WRITTEN INSTRUCTION: Repeat exactly, please, the lines that begin at the start of the listing and end at the line holding "return Vector(((px-CX)*y/F, y, EYE-(py-CY)*y/F))".
╔══
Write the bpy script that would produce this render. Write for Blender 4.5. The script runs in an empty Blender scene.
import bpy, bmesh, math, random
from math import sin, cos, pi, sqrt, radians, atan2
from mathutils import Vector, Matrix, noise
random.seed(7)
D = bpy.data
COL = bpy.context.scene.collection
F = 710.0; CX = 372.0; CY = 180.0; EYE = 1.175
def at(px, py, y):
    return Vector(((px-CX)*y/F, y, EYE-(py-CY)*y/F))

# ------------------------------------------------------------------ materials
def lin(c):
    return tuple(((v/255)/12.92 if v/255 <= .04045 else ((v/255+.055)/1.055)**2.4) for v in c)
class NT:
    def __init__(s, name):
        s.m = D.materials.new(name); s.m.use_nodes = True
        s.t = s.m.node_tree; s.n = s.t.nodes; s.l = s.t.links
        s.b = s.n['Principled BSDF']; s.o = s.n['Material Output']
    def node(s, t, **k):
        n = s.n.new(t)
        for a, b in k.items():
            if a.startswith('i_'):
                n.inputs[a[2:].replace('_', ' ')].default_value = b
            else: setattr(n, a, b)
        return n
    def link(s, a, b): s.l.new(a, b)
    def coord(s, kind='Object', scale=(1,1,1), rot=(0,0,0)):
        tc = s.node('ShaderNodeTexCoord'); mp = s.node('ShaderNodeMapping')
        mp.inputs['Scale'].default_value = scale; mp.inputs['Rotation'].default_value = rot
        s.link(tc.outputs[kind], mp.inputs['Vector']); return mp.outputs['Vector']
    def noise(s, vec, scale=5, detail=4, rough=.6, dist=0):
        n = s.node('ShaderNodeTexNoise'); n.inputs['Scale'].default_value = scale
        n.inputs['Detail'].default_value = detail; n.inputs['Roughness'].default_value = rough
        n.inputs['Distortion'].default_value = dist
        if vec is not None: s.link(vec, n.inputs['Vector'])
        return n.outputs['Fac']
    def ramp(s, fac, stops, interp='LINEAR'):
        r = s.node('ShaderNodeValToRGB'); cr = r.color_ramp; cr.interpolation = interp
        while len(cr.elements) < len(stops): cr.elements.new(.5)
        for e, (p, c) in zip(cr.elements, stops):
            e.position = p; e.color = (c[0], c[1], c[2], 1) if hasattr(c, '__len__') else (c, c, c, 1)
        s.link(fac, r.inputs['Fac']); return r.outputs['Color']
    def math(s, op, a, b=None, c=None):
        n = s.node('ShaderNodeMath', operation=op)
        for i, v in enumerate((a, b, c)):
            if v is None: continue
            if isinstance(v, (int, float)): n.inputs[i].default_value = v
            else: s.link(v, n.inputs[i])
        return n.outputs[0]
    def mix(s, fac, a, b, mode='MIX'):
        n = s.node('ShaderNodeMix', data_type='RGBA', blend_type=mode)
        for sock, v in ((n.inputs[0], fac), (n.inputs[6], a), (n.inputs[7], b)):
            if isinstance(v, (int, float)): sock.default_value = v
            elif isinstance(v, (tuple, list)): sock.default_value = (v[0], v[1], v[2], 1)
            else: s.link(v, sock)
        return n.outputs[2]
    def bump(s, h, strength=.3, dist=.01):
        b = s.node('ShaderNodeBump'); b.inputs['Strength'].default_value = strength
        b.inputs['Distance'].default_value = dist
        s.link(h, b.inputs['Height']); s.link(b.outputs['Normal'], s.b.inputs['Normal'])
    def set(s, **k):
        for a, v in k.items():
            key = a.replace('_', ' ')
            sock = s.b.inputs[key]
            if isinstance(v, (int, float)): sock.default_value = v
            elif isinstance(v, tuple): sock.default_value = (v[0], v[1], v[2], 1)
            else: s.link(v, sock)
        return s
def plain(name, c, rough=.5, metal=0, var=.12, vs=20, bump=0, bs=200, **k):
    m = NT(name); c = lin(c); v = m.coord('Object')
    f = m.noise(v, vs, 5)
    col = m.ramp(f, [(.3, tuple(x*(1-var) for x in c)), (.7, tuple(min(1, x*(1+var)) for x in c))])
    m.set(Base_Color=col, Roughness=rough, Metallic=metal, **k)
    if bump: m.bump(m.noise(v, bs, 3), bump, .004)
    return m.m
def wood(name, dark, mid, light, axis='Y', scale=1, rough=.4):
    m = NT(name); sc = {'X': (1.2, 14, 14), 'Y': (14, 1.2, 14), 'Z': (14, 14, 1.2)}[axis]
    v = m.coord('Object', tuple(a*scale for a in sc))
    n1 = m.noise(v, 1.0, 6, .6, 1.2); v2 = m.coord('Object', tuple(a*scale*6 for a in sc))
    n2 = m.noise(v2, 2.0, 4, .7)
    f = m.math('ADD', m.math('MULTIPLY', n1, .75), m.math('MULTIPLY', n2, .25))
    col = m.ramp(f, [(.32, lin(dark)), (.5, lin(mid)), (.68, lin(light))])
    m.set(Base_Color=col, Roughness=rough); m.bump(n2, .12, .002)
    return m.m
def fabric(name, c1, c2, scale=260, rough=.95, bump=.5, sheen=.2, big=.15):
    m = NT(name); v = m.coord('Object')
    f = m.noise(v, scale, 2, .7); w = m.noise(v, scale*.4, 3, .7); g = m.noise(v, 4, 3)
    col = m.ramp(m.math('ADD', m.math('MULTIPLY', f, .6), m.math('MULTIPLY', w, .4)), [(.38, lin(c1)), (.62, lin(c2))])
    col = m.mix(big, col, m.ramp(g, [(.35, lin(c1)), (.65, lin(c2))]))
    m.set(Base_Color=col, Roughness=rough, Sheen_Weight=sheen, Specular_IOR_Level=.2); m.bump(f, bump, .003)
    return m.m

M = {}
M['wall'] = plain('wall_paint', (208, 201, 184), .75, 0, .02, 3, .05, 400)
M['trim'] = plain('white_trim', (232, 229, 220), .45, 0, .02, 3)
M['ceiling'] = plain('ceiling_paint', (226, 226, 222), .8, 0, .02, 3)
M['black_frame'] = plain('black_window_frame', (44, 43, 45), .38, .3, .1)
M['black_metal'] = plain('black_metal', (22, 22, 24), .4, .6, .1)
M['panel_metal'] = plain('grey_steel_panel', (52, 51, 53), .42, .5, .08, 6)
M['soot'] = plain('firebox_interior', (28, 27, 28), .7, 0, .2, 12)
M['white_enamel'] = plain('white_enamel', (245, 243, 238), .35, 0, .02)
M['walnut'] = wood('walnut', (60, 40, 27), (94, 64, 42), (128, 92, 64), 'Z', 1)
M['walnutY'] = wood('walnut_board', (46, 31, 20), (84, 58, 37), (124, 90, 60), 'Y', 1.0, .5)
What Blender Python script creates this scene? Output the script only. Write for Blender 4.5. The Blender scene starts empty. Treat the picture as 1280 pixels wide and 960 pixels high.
╚══
EXERCISE SOLUTION:
Write the bpy script that would produce this render. Write for Blender 4.5. The script runs in an empty Blender scene.
import bpy, bmesh, math, random
from math import sin, cos, pi, sqrt, radians, atan2
from mathutils import Vector, Matrix, noise
random.seed(7)
D = bpy.data
COL = bpy.context.scene.collection
F = 710.0; CX = 372.0; CY = 180.0; EYE = 1.175
def at(px, py, y):
    return Vector(((px-CX)*y/F, y, EYE-(py-CY)*y/F))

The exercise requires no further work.